Edwin M. Stanton, sometime between 1855 and 1865 |
The year was
1855, and Cyrus McCormick, who had invented and patented a mechanical wheat
reaper, filed a lawsuit against John H. Manny, who had developed a similar
machine and was manufacturing it in Illinois. Manny hired two of the nation’s
most prominent patent lawyers – George Harding and Peter H. Watson, as well as
an up-and-coming attorney named Stanton (Lincoln’s future cabinet member).

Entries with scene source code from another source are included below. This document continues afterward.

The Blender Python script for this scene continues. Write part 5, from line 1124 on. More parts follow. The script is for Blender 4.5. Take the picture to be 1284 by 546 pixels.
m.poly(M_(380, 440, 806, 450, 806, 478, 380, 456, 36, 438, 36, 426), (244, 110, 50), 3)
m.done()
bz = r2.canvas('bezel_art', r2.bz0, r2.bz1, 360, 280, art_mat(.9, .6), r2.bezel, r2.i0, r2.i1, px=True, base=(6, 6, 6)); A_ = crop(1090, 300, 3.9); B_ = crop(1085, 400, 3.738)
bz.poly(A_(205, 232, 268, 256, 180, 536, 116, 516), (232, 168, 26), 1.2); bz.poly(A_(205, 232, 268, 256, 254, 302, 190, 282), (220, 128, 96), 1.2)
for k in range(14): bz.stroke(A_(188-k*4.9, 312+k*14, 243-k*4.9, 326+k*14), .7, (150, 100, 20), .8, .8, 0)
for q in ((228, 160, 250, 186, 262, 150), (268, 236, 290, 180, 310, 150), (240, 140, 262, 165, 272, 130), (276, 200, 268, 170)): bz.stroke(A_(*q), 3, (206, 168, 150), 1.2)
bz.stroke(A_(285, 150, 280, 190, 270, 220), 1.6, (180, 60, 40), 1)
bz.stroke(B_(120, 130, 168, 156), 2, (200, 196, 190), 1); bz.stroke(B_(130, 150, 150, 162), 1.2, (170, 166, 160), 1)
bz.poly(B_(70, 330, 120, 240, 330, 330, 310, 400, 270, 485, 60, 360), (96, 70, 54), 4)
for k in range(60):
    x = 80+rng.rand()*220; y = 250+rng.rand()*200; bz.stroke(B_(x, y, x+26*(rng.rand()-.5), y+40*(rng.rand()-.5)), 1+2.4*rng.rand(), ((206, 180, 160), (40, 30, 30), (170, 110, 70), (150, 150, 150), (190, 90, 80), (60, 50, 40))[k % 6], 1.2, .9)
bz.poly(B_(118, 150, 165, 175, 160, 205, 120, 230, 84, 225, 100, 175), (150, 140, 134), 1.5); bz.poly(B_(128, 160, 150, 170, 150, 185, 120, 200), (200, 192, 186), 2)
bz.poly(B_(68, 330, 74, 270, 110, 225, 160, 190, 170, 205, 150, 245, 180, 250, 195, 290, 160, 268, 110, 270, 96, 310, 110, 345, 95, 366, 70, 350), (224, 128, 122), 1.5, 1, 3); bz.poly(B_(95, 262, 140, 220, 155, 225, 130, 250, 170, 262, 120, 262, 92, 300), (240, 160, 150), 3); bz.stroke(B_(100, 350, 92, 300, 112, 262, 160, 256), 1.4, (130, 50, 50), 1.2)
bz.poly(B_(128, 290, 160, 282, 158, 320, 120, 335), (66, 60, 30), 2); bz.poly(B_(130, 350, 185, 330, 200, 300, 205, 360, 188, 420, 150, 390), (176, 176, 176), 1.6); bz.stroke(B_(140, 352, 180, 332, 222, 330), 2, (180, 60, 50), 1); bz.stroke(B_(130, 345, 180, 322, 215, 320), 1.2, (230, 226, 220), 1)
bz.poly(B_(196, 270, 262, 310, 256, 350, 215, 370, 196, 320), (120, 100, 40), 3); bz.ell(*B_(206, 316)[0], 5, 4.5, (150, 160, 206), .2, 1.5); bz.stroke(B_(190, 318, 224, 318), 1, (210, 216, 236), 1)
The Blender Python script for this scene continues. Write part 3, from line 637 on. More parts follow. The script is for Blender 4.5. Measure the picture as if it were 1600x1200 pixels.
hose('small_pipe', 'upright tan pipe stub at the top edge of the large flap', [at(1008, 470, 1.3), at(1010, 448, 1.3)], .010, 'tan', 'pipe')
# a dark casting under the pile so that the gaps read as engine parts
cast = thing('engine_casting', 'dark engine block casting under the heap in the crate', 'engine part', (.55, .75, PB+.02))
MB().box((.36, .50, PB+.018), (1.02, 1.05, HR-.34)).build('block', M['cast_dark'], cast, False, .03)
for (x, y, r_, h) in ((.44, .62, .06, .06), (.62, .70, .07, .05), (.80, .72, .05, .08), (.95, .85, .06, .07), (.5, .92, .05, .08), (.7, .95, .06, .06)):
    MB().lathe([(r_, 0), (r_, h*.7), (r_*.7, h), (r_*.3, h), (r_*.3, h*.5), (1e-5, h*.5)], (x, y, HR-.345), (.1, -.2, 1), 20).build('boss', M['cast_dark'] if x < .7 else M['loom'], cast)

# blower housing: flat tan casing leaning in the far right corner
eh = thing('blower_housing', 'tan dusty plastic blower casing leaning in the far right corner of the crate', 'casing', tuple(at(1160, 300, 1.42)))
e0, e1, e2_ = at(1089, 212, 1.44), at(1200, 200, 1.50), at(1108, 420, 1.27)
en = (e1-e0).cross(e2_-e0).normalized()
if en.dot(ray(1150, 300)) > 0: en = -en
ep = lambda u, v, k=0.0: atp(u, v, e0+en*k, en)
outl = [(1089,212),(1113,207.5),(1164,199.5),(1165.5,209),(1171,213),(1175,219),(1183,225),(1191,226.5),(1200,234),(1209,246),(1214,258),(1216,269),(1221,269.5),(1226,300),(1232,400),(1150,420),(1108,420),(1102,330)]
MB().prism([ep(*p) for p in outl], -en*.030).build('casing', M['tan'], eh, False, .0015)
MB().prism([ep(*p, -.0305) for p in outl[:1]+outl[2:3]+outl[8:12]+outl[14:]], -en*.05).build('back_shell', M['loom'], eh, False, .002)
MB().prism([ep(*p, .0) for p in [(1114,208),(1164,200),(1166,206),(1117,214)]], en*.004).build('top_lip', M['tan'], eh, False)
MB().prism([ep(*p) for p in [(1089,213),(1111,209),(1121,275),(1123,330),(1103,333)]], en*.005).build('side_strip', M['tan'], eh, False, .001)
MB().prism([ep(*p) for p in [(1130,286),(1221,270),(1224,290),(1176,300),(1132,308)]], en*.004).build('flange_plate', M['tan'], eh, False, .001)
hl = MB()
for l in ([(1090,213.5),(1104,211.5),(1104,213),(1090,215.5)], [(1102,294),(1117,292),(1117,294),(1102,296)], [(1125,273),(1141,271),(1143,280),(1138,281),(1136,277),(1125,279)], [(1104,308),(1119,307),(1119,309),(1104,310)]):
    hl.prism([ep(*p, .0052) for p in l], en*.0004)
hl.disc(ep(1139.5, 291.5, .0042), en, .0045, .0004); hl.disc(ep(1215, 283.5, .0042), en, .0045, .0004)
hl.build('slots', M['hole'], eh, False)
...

Because the trial was originally set for Chicago, Watson – although not
tremendously impressed with the disheveled-looking Lincoln – hired him as a
local attorney who would be familiar to Illinois judges. Watson gave Lincoln a
$500 retainer and promised the future president that he would give the closing
argument in the trial.
“Lincoln determined to give this case his
most careful preparation,” wrote Ronald C. White Jr. in his 2009 biography
titled A. Lincoln: A Biography. But Lincoln
received no further word from other attorneys on the Manny team, even after
requesting copies of depositions that had been taken in the case.
Two weeks
before the trial was set to begin, it was transferred to Cincinnati, Ohio. Lincoln
received word of the change, and on the day the trial began, he tried unsuccessfuly to join
the other members of the Manny legal team as they entered the courthouse. Lincoln at the time was later described by Harding as “a tall rawly
boned, ungainly back woodsman, with coarse, ill-fitting clothing.” Stanton was arguably even less impressed, later reportedly describing to a friend the encounter with a “long, lank creature from Illinois, wearing a dirty linen duster for a coat, on the back of which the perspiration had splotched two wide stains that, emanating from each armpit, met at the center, and resembled a dirty map of a continent.”
During the
week-long trial, “the defense team never
included Lincoln in their deliberations, nor even invited him to join them for
their meals at the hotel. Judge John McLean entertained all the lawyers at a
dinner at his home, but Lincoln was not invited,” writes White. If any doubt remained, Lincoln also learned that
he would not give the closing argument, that the brief he had prepared had not
been opened, and that he would have no role in the trial.
Lincoln
watched the proceedings as a spectator. After the court ruled in favor of Manny, Lincoln
returned to his office and home in Springfield, Illinois and told his law
partner that he had been “roughly handled
by that man Stanton.”
Following
the trial, the Manny legal team’s Watson sent Lincoln a check for his
participation. Lincoln returned it, saying he had contributed nothing to the
trial, but Watson sent it back to him. Ultimately, Lincoln cashed the check – and also recognized that Stanton's knowledge and skills, if not his conceit and arrogance, would be of great value to the country.